In 1919, the currency situation in the Republic of China was one of profound complexity and instability, a direct legacy of the post-imperial fragmentation and the ongoing struggle for national control. Following the 1911 Revolution, central authority had collapsed, and the country entered the Warlord Era, where regional military leaders issued their own currencies to finance their regimes. Consequently, there was no unified national currency. A multitude of mediums circulated simultaneously: silver sycee (by weight), foreign silver dollars (like Mexican "Eagle" dollars), Chinese silver yuan (notably the "Yuan Shikai" dollar), various provincial and bank notes of dubious value, and even copper cash for small transactions. This monetary chaos severely hampered trade, facilitated warlord exploitation, and reflected the fractured state of the republic.
The theoretical backbone of the system remained the silver standard, but in practice, the value and acceptability of any coin or note depended entirely on the reputation of its issuing authority and its silver backing. Warlord banks and provincial mints often issued unbacked paper money, leading to rampant inflation in their territories. Meanwhile, the internationally recognized Beiyang Government in Beijing, though weak, continued to mint the standard "Yuan Shikai" silver dollar, which served as a relatively stable and widely accepted unit in major coastal cities and for foreign trade. This created a stark duality: a chaotic, inflationary paper economy in the hinterlands versus pockets of metallic stability in treaty ports, where foreign banks also circulated their own notes.

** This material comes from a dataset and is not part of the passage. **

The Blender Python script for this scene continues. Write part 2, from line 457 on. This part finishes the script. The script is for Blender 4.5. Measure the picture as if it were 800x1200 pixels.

This fragmented monetary landscape was more than an economic inconvenience; it was a symbol of the nation's political disunity and a major obstacle to modern state-building. The situation directly undermined efforts by industrialists and the emerging nationalist movement to create a integrated national economy. It was within this context that financial reformers and Sun Yat-sen's Guangzhou-based government began to advocate for a centralized banking system and a unified currency—a goal that would only begin to be realized a decade later under the Nanjing Decade with the introduction of the
fabi (legal tender) by the Central Bank of China. Thus, in 1919, China's currency was not a single system, but a contested and unstable mosaic of competing monies.